We note that the projected Economic Revenue for 2022 were $246.8 million, as set forth in the unaudited prospective financial information management prepared and provided to the Cartesian Growth Corporation’s Board in connection with the evaluation of the Business Combination. We also note that your actual net income for the Nine Months Ended September 30, 2022 appears to be significantly lower than the projected Economic Revenue, and as such it appears that you will miss your 2022 revenue projection. If applicable, please update your disclosure in Liquidity and Capital Resources, and elsewhere, to provide updated information about the company’s financial position and further risks to the business operations and liquidity in light of these circumstances.

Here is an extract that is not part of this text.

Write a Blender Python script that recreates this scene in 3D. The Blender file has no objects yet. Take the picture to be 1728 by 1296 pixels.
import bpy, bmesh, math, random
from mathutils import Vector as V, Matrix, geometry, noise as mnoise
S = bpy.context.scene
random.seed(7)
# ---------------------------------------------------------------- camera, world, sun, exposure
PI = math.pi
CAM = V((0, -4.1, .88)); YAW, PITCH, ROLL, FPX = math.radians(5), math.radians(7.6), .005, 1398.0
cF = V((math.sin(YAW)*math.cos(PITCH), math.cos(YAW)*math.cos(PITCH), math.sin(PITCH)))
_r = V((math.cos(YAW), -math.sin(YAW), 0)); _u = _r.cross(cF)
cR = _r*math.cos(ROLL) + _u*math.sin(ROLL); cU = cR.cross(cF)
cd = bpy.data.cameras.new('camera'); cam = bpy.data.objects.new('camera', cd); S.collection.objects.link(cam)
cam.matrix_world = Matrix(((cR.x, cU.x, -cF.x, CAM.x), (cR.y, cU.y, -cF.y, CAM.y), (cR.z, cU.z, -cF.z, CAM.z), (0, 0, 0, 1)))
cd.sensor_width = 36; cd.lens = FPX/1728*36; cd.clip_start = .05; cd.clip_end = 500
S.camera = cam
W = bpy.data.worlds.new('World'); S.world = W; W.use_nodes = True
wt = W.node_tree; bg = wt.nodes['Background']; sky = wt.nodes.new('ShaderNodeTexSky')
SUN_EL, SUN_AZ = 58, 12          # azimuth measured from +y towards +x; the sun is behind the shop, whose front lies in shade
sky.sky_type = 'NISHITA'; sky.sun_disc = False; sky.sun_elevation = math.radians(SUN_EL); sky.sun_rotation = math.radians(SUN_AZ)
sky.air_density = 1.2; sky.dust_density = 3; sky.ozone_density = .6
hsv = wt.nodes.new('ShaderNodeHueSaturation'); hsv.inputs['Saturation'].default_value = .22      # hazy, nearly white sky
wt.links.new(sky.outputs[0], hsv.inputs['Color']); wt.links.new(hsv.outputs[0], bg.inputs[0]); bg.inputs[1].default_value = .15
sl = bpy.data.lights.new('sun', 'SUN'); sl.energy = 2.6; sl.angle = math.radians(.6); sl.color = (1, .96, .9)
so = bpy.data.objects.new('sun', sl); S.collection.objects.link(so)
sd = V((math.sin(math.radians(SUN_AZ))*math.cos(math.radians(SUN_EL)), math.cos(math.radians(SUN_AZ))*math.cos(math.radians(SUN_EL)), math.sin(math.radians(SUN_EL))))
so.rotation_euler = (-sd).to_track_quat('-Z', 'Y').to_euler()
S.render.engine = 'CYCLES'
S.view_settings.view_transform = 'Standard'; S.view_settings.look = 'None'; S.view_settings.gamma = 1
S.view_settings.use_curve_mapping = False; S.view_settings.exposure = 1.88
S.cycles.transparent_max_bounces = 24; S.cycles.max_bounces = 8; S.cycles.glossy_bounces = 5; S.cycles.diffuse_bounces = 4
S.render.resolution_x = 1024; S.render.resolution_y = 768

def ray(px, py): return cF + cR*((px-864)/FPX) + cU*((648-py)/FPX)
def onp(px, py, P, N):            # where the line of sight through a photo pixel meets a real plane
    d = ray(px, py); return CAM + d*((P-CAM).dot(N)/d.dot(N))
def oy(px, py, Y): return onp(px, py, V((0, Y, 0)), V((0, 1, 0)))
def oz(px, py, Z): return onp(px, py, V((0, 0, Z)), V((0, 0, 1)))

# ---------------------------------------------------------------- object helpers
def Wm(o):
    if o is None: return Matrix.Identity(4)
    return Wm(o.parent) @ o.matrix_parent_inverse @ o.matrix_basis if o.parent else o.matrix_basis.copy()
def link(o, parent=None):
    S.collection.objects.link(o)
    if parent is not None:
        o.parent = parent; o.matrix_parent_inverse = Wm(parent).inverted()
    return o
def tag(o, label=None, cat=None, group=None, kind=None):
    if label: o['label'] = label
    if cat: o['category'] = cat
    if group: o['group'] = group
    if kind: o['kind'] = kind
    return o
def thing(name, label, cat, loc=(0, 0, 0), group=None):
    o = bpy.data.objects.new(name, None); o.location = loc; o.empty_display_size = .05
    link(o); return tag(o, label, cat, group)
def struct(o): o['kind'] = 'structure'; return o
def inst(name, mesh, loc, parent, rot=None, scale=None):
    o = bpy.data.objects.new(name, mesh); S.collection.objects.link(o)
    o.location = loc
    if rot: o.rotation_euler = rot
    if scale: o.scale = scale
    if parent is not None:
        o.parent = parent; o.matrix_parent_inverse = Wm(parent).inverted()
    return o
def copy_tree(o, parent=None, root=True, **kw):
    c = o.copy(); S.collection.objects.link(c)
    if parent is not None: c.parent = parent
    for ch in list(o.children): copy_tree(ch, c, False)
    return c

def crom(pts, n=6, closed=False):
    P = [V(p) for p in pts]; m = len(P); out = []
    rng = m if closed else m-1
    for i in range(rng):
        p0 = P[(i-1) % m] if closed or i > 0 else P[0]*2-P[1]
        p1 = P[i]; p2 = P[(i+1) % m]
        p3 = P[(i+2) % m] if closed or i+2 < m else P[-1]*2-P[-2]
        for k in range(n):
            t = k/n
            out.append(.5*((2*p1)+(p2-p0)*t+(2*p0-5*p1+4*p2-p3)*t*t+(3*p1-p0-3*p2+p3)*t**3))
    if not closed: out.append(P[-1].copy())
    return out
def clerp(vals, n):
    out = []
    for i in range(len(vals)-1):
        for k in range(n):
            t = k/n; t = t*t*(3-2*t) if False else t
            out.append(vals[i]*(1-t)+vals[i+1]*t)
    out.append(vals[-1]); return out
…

RESPONSE: The Company acknowledges the Staff’s comment and has amended the disclosure in Management’s Discussion and Analysis of Financial Condition and Results of Operations of Cartesian on page 88, Management’s Discussion and Analysis of Financial Condition and Results of Operations of TWMH on page 101, Management’s Discussion and Analysis of Financial Condition and Results of Operations of the TIG Entities on pages 122, and Management’s Discussion and Analysis of Financial Condition and Results of Operations of Alvarium on pages 144 and 145 to provide updated information about the Company’s financial position and further risks to the business operations and liquidity.

 

  9.

In light of the significant number of redemptions and the unlikelihood that the company will receive significant proceeds from exercises of the warrants because of the disparity between the exercise price of the warrants and the current trading price of the Class A common stock, expand your discussion of capital resources to address any changes in the company’s liquidity position since the business combination. If the company is likely to have to seek additional capital, discuss the effect of this offering on the company’s ability to raise additional capital.

RESPONSE: The Company acknowledges the Staff’s comment and has amended the disclosure in Management’s Discussion and Analysis of Financial Condition and Results of Operations of Cartesian on page 88 to acknowledge the disparity between the exercise price of the warrants and the current trading price of the Company’s Class A Common Stock, and in Management’s Discussion and Analysis of Financial Condition and Results of Operations of TWMH on page 101, Management’s Discussion and Analysis of Financial Condition and Results of Operations of the TIG Entities on pages 122, and Management’s Discussion and Analysis of Financial Condition and Results of Operations of Alvarium on page 145, to address changes in the Company’s liquidity position since the business combination and the Company’s ability to raise additional capital.

 

  10.

Please expand your discussion here to reflect the fact that this offering involves the potential sale of a substantial portion of shares for resale and discuss how such sales could impact the market price of the company’s common stock. Your discussion should highlight the fact that the selling shareholders will be able to sell all of their shares for so long as the registration statement of which this prospectus forms a part is available for use.


RESPONSE: The Company acknowledges the Staff’s comment and has amended the disclosure in Management’s Discussion and Analysis of Financial Condition and Results of Operations of Cartesian on page 88, to discuss that the Offering involves a substantial percentage of shares for resale and how the potential of the sale of the Resale Securities could affect the market price of the Company’s Class A Common Stock.

If you should have any questions concerning the enclosed matters, please contact the undersigned at (305) 579-0739.

 

Sincerely,
/s/ Thomas Martin
Thomas Martin, Esq.

 

Enclosures

cc:

Michael Tiedemann, Alvarium Tiedemann Holdings, Inc.